Читать «Самураи - военное сословие Японии» онлайн - страница 94

Александр Борисович Спеваковский

Примечателен случай с лейтенантом Онода Хироо, который в течение 30 лет после капитуляции Японии во второй мировой войне скрывался в джунглях филиппинского о-ва Лубанг, продолжая «выполнять свой долг» и «приказ» командира, ведя «партизанскую войну». Консервативные круги Японии объявили Онода «истинным носителем японского духа и традиции», «преданным императору и стране офицером», олицетворением всех «добродетелей» былых времен [111, с. 21].
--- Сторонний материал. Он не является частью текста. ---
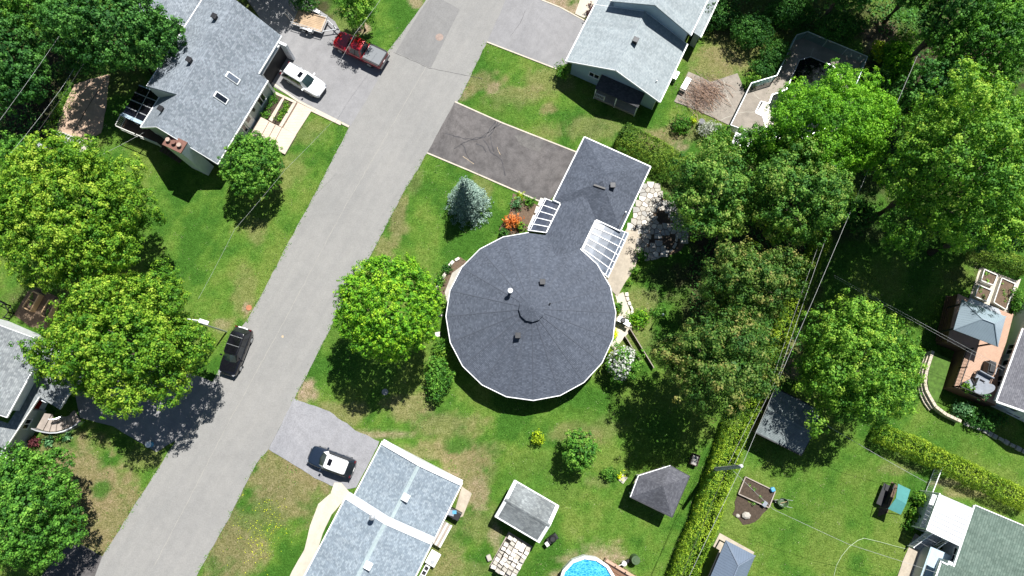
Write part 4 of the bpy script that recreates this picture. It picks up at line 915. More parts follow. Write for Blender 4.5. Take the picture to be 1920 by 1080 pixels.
m = MB(); m.slab([wp(*p) for p in [(xs, w2, HE-0.01), (L/2, w2, HE-0.01), (L/2, wm, HE+wr), (xs, wm, HE+wr)]], 0.12); m.slab([wp(*p) for p in [(xs, wm, HE+wr), (L/2, wm, HE+wr), (L/2, w1, HE-0.01), (xs, w1, HE-0.01)]], 0.12)
m.build('link_roof', MAT['sh_round'], root)
def fasc(pts):
    for a, b in zip(pts[:-1], pts[1:]):
        m = MB(); m.beam(wp(*a), wp(*b), 0.10, 0.16); m.build('fascia_board', MAT['white'], root)
e = 0.05
fasc([(0-e, w2, HE-0.05), (0-e, 0-e, HE-0.05), (L+e, 0-e, HE-0.05), (L+e, W+e, HE-0.05), (0-e, W+e, HE-0.05), (0-e, w1, HE-0.05)])
xl = fw.p(1026, 437, HE).x; xr = fw.p(1093, 467, HE).x
fasc([(0, w1+e, HE-0.05), (xl, w1+e, HE-0.05)]); fasc([(0, w2-e, HE-0.05), (xr, w2-e, HE-0.05)])
m = MB(); m.prism([tuple(wp(*p))[:2] for p in [(0.6, 0.6), (L-0.6, 0.6), (L-0.6, W-0.6), (0.6, W-0.6)]], 0, HE-0.1); m.prism([tuple(wp(*p))[:2] for p in [(xs-1, w2+0.6), (0.5, w2+0.6), (0.5, w1-0.6), (xs-1, w1-0.6)]], 0, HE-0.12); m.build('wing_wall', MAT['brick_tan'], root)
z_on = lambda p: HE+rise*min(p.y/(W/2), (W-p.y)/(W/2), (p.x)/(L*0.44), (L-p.x)/(L*0.44))
q = fw.p(1148, 350, HE+1.1); vv = wp(q.x, q.y, 0); vent(root, vv.x, vv.y, z_on(q)-0.02, 'dark_metal', 0.5, 0.42)
a, b = fw.p(1114, 345, HE+1.6), fw.p(1135, 354, HE+1.4); a.z = z_on(a)+0.03; b.z = z_on(b)+0.03; m = MB(); m.beam(wp(*a), wp(*b), 0.16, 0.1); m.build('ridge_vent', MAT['black'], root)
a, b = fw.p(1172, 400, HE+0.4), fw.p(1160, 424, HE+0.3); m = MB(); a.z = HE+0.5; b.z = HE+0.45; m.tube([wp(a.x, a.y, HE+0.1), wp(*a), wp(*b)], 0.03, 6); m.build('vent_pipe', MAT['black'], root)
m = MB(); q = wp(a.x+0.05, a.y, HE+0.6); m.cyl(q.x, q.y, HE, HE+0.75, 0.06, 10); m.build('mast_head', MAT['white'], root)
# glazed patio covers
def patio_cover(label, pin, pout, n, zi, zo, mat, pane):
    """pin/pout: inner and outer edge in the view; ribs run from inner to outer"""
    i0, i1 = P(*pin[0], zi), P(*pin[1], zi); o0, o1 = P(*pout[0], zo), P(*pout[1], zo); c = (i0+o1)/2
    r_ = thing('patio_cover', label, 'patio cover', (c.x, c.y, 0), 0, 'glazed patio covers beside the round house'); off = Vector((c.x, c.y, 0))
    def pt(s, t):
        a = i0.lerp(i1, s); b = o0.lerp(o1, s); p = a.lerp(b, t); p.z = zo+(zi-zo)*(1-t**2.2); return p-off
    ts = [0, .3, .6, .8, .93, 1]
    for k in range(n):
        m = MB(); ds = 0.008
        for a, b in zip(ts[:-1], ts[1:]): m.slab([pt(k/n+ds, a), pt((k+1)/n-ds, a), pt((k+1)/n-ds, b), pt(k/n+ds, b)], 0.02)
        m.build('roof_panel', MAT[pane], r_)
    for k in range(n+1):
        m = MB()
        for a, b in zip(ts[:-1], ts[1:]): m.beam(pt(k/n, a)+Vector((0, 0, 0.02)), pt(k/n, b)+Vector((0, 0, 0.02)), 0.075, 0.08)
        m.build('rib', MAT['white_metal'], r_)
    for t in (0, 1, 0.9): m = MB(); m.beam(pt(0, t)+Vector((0, 0, 0.02)), pt(1, t)+Vector((0, 0, 0.02)), 0.08 if t != 0.9 else 0.05, 0.1); m.build('rail', MAT['white_metal'], r_)
    for s in (0.02, 0.5, 0.98): p = pt(s, 1); m = MB(); m.box(p.x, p.y, p.z/2, 0.1, 0.1, p.z); m.build('post', MAT['white_metal'], r_)
    return r_
MAT['cover_glass'] = glass('cover_glass', (0.05, 0.058, 0.08), 0.18, 0.5); MAT['cover_poly'] = glass('cover_polycarbonate', (0.10, 0.12, 0.15), 0.22, 0.7)
patio_cover('small dark glazed patio cover with white ribs at the driveway side of the round house', [(1052, 385), (1027, 437)], [(1021, 372), (990, 432)], 5, 2.6, 2.35, 'white', 'cover_glass')
patio_cover('larger pale curved patio cover with white ribs over the concrete path', [(1117, 415), (1088, 478)], [(1178, 438), (1140, 520)], 6, 2.72, 2.35, 'white', 'cover_poly')
# ---- house top left (steep roof) ---------------------------------------
he = 3.1; fr, L, W = frame3((264, 239), (408, 307), (503, 149), he)
root = thing('house', 'house with steep blue-grey shingled roof, skylights and open garage', 'house', tuple(fr.o), fr.rz)
LX = fr.p(523, 66, he+0.6).x; rise = 4.2; ry = W/2; hr = he+rise; gx_ = L-0.1; t = 0.14; g_in = 0.75
zi = he+rise*g_in/ry
m = MB(); m.slab([(0, 0, he), (gx_, 0, he), (gx_, ry, hr), (0, ry, hr)], t); m.slab([(gx_, g_in, zi), (LX, g_in, zi), (LX, ry, hr), (gx_, ry, hr)], t)
xw0 = fr.p(277, 160, 5.6).x; m.slab([(0, ry, hr), (xw0, ry, hr), (xw0, W, he), (0, W, he)], t)
m.build('roof', MAT['sh_h1'], root)
yw = W+0.2; zw = 5.4
def solve_z(px, py, y):
    lo_, hi_ = 0, 9
    for _ in range(30):
        md = (lo_+hi_)/2
        if (fr.p(px, py, md).y-y) * (fr.p(px, py, 0).y-y) > 0: lo_ = md
        else: hi_ = md
    return lo_
zw = min(6.3, max(4.4, solve_z(277, 160, yw)))
m = MB(); m.slab([(xw0, ry, hr+0.01), (LX, ry, hr+0.01), (LX, yw, zw), (xw0, yw, zw)], t); m.build('wing_roof', MAT['sh_h1'], root)
m = MB(); m.box((xw0+LX)/2, yw+0.05, zw-0.05, LX-xw0, 0.1, 0.15); m.build('gutter', MAT['white'], root)
m = MB(); m.box(gx_/2, -0.05, he-0.05, gx_, 0.1, 0.15); m.build('gutter', MAT['white'], root)
m = MB(); m.box((gx_+LX)/2, g_in-0.05, zi-0.05, LX-gx_, 0.1, 0.15); m.build('gutter', MAT['white'], root)
m = MB(); m.box(xw0/2, W+0.05, he-0.05, xw0, 0.1, 0.15); m.build('gutter', MAT['white'], root)
m = MB(); m.beam((-0.03, 0, he-0.1), (-0.03, ry, hr-0.1), 0.05, 0.2); m.beam((-0.03, ry, hr-0.1), (-0.03, W, he-0.1), 0.05, 0.2); m.build('rake_board', MAT['white'], root)
m = MB(); m.prism([(xw0-0.04, ry+0.2), (xw0+0.0, ry+0.2), (xw0+0.0, yw), (xw0-0.04, yw)], lambda x, y: hr-(y-ry)*rise/(W-ry)-0.3, lambda x, y: hr+(y-ry)*(zw-hr)/(yw-ry)-t); m.build('rake_wall', MAT['vinyl_grey'], root)
def top(x, y): return (he+rise*y/ry if y <= ry else he+rise*(W-y)/(W-ry))-t-0.02
m = MB(); m.prism([(0.35, 0.45), (gx_, 0.45), (gx_, 1.25), (LX-0.3, 1.25), (LX-0.3, ry), (LX-0.3, W-0.4), (0.35, W-0.4), (0.35, ry)], -0.5, top); m.build('wall', MAT['vinyl_grey'], root)
m = MB(); m.prism([(xw0+0.1, ry+0.3), (LX-0.3, ry+0.3), (LX-0.3, yw-0.35), (xw0+0.1, yw-0.35)], 0, lambda x, y: hr+(y-ry)*(zw-hr)/(yw-ry)-t-0.02); m.build('wing_wall', MAT['vinyl_grey'], root)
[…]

Синто начало приобретать особенно большое значение в деле культивирования у японцев национализма с 70-х годов XIX в., после того как оно стало по существу государственной религией Японии. При сёгунате Токугава синто было оттеснено как религиозное течение на второй план, так как имело тесную связь с императором, не обладавшим реальной властью. Конституция 1889 г. закрепила форму «государственного синто» и разрешила свободу вероисповедания. С этого времени синто стало считаться культом национальной морали и патриотизма и могло совмещаться с исповедованием любой религии. Синтоизм, впитавший в себя многие догмы конфуцианства, способствовал милитаризации Японии, содействовал ее экспансионистской политике, стал духовной опорой японской военщины. Император как «божественный» потомок верховной богини синто Аматэрасу-омиками, стал рассматриваться как живой бог, обеспечивающий своим существованием благоденствие и возвеличение Японии [26, с. 81–82].

Догмат божественности и непрерывности династической линии должен был внушать японцам веру в покровительство богов нации, священное единство народа и исключительность национального духа. Это способствовало развитию национализма и шовинизма, враждебному отношению ко всему иноземному; отсюда лозунг «Азия для азиатов под верховным руководством Японии» [96, с. 146].

В первые же годы после революции 1868 г. правительство приступило к созданию новых синтоистских храмов, задуманных как очаги пропаганды шовинистической монархической идеологии. Таковыми были храмы в честь богини Аматэрасу и храм Ясукуни-дзиндзя (Сёконся), который построили для почитания душ воинов, погибших во время этой революции, и который стал со временем центром милитаристской пропаганды [26, с. 80–81].

Одновременно с главной тенденцией укрепления власти императора и воспитания народа на идеях превосходства японской нации и «японского духа» в буржуазно-помещичьей монархической Японии происходило усиление роли армии в политическом руководстве страной и милитаризация экономики. За короткое время Япония, используя опыт Запада, превратилась в богатое капиталистическое государство с сильной и хорошо вооруженной армией. За несколько десятилетий XIX в. Япония смогла добиться того, для чего западным странам потребовалось намного больше времени [127, с. 13]. При этом восприятие европейской культуры было прежде всего подчинено военным задачам [54, с. 192]. Это стало возможным потому, что военное и военно-морское министерства, генеральные штабы находились на особом положении и по существу были поставлены выше других министерств и ведомств. К тому же, по мнению японских и зарубежных исследователей, кроме признания политики внешней агрессии в качестве основной меры «исправления исторической несправедливости» в отношении Японии, большую роль играло традиционно сложившееся исключительное положение сословия самураев [93, с. 53].